----- Record set -----

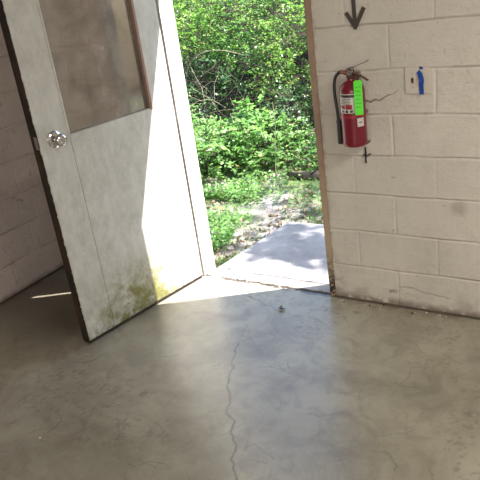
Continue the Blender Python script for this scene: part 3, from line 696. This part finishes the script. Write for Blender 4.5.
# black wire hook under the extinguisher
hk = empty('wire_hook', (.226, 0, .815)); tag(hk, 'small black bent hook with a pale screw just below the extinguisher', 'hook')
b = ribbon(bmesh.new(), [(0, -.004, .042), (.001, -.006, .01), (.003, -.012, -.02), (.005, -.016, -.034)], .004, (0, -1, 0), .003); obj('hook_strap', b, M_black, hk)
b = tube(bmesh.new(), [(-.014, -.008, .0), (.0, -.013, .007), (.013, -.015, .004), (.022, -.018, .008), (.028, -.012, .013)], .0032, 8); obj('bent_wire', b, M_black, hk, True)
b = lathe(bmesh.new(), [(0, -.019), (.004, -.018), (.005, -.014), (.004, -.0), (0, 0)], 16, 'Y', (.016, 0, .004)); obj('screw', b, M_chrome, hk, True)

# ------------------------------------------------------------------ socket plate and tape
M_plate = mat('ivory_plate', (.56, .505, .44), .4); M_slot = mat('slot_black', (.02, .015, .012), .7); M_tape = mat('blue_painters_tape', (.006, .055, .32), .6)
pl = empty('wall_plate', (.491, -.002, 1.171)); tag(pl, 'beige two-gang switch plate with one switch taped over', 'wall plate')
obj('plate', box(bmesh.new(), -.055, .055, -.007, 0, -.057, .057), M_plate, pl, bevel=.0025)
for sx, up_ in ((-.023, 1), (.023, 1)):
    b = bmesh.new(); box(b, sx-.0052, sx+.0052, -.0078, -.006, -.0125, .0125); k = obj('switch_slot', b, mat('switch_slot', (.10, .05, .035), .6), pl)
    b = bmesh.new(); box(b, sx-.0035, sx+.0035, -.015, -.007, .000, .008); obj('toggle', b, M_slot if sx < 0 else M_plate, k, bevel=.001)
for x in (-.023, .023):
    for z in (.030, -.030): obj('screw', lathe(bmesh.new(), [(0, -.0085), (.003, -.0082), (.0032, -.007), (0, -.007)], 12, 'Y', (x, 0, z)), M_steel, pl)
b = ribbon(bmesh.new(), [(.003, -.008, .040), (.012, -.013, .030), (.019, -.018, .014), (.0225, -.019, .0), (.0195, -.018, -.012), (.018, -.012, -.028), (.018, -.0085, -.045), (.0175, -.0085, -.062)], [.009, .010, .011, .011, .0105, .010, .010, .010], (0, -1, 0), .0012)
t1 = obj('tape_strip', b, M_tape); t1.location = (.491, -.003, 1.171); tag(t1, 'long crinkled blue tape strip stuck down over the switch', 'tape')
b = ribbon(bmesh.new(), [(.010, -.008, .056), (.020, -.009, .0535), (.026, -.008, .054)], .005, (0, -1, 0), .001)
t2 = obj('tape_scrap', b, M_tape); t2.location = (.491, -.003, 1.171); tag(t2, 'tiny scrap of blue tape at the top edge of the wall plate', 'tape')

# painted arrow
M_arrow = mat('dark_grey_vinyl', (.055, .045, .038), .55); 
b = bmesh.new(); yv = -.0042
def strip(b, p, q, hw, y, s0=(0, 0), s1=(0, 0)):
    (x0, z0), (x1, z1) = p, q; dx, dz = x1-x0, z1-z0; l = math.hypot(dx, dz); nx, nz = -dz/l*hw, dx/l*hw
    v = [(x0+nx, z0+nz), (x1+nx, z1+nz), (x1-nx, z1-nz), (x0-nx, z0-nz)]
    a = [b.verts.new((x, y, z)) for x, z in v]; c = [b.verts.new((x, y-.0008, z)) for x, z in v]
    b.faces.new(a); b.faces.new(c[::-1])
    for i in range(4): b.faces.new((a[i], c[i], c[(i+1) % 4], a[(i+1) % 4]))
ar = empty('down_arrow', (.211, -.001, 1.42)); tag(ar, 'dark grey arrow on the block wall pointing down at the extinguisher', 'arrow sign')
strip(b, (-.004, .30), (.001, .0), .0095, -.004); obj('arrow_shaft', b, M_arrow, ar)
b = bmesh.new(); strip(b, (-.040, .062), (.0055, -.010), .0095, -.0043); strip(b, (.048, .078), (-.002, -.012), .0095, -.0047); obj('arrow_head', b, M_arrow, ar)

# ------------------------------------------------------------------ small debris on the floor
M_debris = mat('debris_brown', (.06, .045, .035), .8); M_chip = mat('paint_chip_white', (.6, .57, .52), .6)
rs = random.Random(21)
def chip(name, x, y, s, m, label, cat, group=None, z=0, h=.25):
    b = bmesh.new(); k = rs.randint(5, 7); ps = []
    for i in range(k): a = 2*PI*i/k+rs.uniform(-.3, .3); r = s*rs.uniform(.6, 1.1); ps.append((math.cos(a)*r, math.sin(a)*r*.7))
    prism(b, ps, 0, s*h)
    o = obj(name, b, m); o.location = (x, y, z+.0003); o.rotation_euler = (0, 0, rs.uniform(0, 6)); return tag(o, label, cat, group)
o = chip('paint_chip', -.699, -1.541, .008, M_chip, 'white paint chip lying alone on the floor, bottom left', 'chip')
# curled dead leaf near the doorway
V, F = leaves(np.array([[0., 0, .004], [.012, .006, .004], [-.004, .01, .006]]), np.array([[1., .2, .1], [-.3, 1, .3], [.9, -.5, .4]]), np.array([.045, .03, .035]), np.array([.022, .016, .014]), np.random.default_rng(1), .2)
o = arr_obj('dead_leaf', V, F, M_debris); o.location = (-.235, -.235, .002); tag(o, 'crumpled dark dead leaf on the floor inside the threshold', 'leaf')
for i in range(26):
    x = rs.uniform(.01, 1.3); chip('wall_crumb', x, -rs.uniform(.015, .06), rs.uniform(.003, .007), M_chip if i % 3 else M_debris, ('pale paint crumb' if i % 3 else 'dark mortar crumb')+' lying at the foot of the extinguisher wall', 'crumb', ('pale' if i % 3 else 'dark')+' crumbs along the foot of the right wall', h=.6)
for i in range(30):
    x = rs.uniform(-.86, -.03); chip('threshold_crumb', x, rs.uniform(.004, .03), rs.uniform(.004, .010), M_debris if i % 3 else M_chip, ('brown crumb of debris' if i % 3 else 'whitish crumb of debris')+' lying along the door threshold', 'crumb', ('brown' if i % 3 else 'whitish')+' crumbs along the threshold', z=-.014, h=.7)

-----
----- Record set -----

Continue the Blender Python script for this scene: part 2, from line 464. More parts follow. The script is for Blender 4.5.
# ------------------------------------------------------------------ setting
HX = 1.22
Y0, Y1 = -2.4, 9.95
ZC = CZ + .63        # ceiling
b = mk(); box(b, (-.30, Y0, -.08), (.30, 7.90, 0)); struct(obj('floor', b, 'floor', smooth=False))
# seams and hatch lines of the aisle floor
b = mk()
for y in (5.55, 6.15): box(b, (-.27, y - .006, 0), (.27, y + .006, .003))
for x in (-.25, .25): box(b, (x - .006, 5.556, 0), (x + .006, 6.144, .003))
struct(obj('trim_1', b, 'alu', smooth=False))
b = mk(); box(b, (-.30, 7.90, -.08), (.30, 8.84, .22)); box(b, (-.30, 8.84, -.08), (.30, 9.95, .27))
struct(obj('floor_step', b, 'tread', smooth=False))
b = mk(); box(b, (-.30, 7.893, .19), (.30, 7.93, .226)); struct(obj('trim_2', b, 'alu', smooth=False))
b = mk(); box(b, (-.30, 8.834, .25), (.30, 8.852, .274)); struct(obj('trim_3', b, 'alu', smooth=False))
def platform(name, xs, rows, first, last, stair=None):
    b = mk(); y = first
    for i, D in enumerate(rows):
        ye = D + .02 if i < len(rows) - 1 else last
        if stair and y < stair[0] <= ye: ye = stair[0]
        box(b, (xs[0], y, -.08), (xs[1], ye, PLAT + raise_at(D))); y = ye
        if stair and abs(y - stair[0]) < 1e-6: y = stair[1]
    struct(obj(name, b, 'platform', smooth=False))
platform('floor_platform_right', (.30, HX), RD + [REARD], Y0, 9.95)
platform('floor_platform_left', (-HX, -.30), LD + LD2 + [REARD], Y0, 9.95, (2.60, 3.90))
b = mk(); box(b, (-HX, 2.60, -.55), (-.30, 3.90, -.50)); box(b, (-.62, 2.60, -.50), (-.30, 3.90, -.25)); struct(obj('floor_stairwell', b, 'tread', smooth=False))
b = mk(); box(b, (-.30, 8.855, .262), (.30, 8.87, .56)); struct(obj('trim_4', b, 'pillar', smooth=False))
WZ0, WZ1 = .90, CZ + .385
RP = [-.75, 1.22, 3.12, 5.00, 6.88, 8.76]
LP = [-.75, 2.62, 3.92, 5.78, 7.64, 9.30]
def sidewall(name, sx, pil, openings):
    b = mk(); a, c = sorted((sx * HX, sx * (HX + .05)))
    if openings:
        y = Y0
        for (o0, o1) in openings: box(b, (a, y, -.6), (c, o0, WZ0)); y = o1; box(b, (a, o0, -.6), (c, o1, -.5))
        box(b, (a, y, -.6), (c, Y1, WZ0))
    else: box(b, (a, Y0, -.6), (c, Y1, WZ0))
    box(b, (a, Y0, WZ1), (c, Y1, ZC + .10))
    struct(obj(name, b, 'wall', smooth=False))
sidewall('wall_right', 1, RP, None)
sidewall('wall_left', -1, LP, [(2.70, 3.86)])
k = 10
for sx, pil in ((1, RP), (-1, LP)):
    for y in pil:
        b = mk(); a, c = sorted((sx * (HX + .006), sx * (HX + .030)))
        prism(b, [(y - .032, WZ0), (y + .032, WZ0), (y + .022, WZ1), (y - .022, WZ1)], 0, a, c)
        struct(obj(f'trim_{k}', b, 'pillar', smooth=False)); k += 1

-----

● Problem description
Give the count of lines in the records that contain "from", and no other text.

● Response to the task
2